We've played around some with the idea of getting Voyager home. Given that was the entire premise for the series, I think it's an area where the [DQ] Federation can get more development. Added to the fact I see a need for more DQ/AQ interaction in general, this seems very likely to appear in the future.

The largest challenge is going to be adding breadth (new options) and depth (more support for existing options) without returning [DQ] decks to their pre-CC power levels. I am confident it can be done, with new missions, objectives, or even artifacts - there are a lot of Voyager stories to tell. Ideally, I'd like to see modern [DQ] decks on the same level as more recent powerhouses, like [TNG] [Fer] decks or [Vul] decks.
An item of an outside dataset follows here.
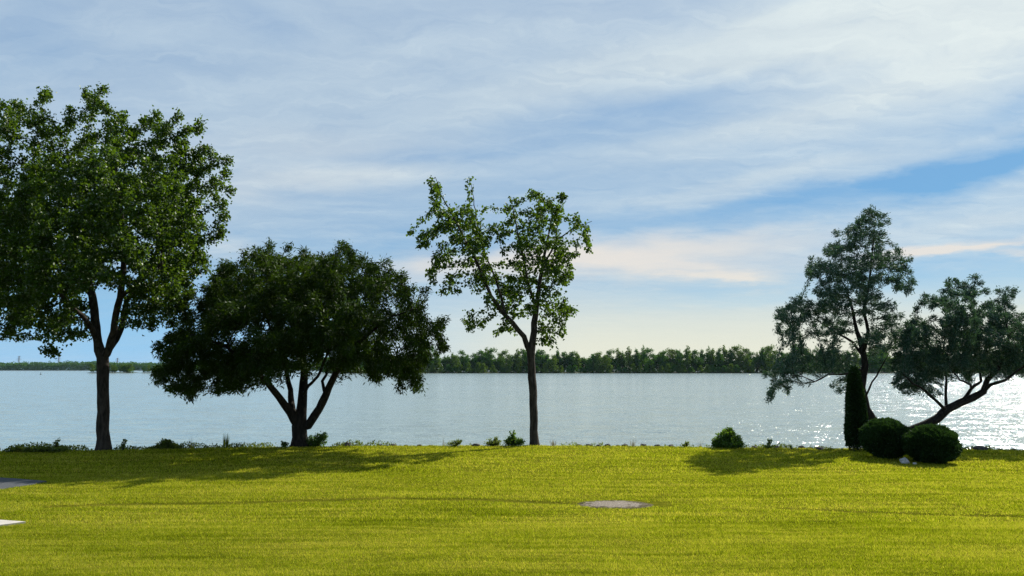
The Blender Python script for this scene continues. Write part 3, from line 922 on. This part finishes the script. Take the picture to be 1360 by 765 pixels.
def blob_shell(c, r, n, L, Wd, bump=0.1, freq=2.2, thick=0.14, seed=0, cone=False, lumps=0):
    """foliage of a dense evergreen: short sprays over a lumpy body, plus the body's inner mass"""
    d = rand_dirs(n)
    r = np.array(r, float)
    def rad_at(dd):
        off = np.array([mnoise.noise(Vector((x * freq + seed, y * freq, z * freq))) for x, y, z in dd])
        off2 = np.array([mnoise.noise(Vector((x * freq * 3 + seed, y * freq * 3, z * freq * 3))) for x, y, z in dd])
        return 1 + bump * off + bump * 0.5 * off2
    k = rad_at(d)
    depth = 1 - thick * rng.random(n) ** 1.5 + (rng.random(n) < 0.05) * rng.random(n) * 0.05
    P = d * r * (k * depth)[:, None]
    if cone:
        P = taper(P, d)
    nr = unit(d / r)
    A_ = unit(nr * 0.8 + rand_dirs(n) * 0.55 + np.array([0, 0, 0.35]))
    N_ = rand_dirs(n) + nr * 0.3
    sz = rng.uniform(0.6, 1.3, n) * np.where(rng.random(n) < 0.02, 1.9, 1.0)
    V, T = leaves(P, A_, N_, L * sz, Wd * np.minimum(sz, 1.3), fold=0.1)
    # inner mass
    import bmesh
    bm = bmesh.new(); bmesh.ops.create_icosphere(bm, subdivisions=4, radius=1)
    cv = np.array([v_.co for v_ in bm.verts]); cf = np.array([[v_.index for v_ in f_.verts] for f_ in bm.faces]); bm.free()
    ck = rad_at(cv)
    CV = cv * r * (ck * (1 - thick * 0.75))[:, None]
    if cone:
        CV = taper(CV, cv)
    V2 = np.concatenate([V, CV]); T2 = np.concatenate([T, cf + len(V)])
    return V2 + np.array(c), T2


def stem_geo(c, h, r, n=5, spread=0.3):
    g = []
    for k in range(n):
        a_ = rng.random() * 2 * PI
        e = np.array([math.cos(a_) * spread * rng.random(), math.sin(a_) * spread * rng.random(), h * rng.uniform(0.6, 1)])
        g.append(tube(np.array([[0, 0, -0.05], e * 0.5 + rng.normal(0, 0.02, 3), e]) + np.array(c), [r, r * 0.7, r * 0.35], 6))
    return join_geo(g)


def clipped(name, label, px, py, w_m, h_m, cat, n, seed, cone=False, dY=0.0, group=None):
    b = G(px, py); b[1] += dY
    root = empty(name, tuple(b), label, cat, group)
    V, T = blob_shell((0, 0, h_m / 2 + (0.02 if not cone else 0.03)), (w_m / 2, w_m / 2, h_m / 2), n, 0.06, 0.028, bump=0.16 if not cone else 0.10, freq=2.2 if not cone else 3.5, thick=0.10 if not cone else 0.22, seed=seed, cone=cone)
    link('foliage', mesh_np('foliage', V, tris=T), M['cedar'], root)
    V, q = stem_geo((0, 0, 0), h_m * 0.5, 0.035, 4, w_m * 0.12)
    link('stem', mesh_np('stem', V, quads=q, smooth=True), M['bark_dark'], root)
    return root


D_ = 21.2
clipped('round_bush', 'clipped dark evergreen ball, left one of the pair before the leaning trees', 1183, 610, 1.33, 1.06, 'bush', 42000, 3.0, dY=0.2, group='clipped evergreen balls')
clipped('round_bush', 'clipped dark evergreen ball, right and nearer one of the pair before the leaning trees', 1242, 615.5, 1.37, 0.97, 'bush', 42000, 11.0, dY=0.15, group='clipped evergreen balls')
clipped('columnar_evergreen', 'narrow dark column shaped evergreen beside the left clipped ball', 1133.5, 597, 0.66, 2.62, 'shrub', 42000, 5.0, cone=True, dY=-0.3)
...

The goal of having all affiliations be viable in both local and competitive play is tricky, but worthy. I would like to see the [DQ] [Fed] decks advance to be significant choices.

Conclusion
Delta Quadrant decks have been vilified over the past decade and a half. While it is certain such decks were powerful enough to be format-warping, I've come to the conclusion that they - and the players that enjoy them - have suffered without attention long enough. We've slowly been adding more and more tools to the [DQ] wheelhouses, and I expect to see that trend continue. The history of the Delta Quadrant is something we should always remember, but it's time to move past that history into a new era of interesting deck building opportunities.